Given entries
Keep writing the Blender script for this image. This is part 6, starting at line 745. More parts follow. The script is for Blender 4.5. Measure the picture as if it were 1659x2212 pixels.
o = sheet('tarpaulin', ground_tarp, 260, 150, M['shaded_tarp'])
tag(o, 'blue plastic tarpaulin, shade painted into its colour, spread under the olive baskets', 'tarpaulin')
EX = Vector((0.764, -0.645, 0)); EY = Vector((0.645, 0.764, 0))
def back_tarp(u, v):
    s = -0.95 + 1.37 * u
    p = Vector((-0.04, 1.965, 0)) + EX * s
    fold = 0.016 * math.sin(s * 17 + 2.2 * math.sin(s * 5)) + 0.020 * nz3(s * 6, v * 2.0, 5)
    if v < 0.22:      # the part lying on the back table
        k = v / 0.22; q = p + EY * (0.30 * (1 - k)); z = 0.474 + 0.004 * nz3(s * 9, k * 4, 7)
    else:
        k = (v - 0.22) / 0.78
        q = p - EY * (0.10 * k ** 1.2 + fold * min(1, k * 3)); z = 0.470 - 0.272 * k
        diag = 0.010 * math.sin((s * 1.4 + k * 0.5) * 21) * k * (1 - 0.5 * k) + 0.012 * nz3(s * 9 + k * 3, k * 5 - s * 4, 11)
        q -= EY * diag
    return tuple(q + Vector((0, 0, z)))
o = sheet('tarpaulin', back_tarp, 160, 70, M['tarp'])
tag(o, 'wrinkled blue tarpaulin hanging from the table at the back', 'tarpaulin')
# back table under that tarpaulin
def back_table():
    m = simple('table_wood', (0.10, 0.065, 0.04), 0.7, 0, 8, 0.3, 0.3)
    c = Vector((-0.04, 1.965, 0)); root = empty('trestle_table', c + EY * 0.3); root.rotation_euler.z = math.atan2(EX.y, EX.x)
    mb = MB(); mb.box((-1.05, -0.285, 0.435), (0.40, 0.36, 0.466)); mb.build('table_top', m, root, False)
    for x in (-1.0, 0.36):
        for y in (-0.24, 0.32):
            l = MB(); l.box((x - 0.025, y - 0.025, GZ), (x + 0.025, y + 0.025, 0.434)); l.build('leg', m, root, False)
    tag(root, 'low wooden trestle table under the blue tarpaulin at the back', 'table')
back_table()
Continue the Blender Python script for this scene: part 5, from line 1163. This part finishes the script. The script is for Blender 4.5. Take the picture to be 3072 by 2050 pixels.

Short task
Count the lines above that contain the word "this". Give only the number.

The response
2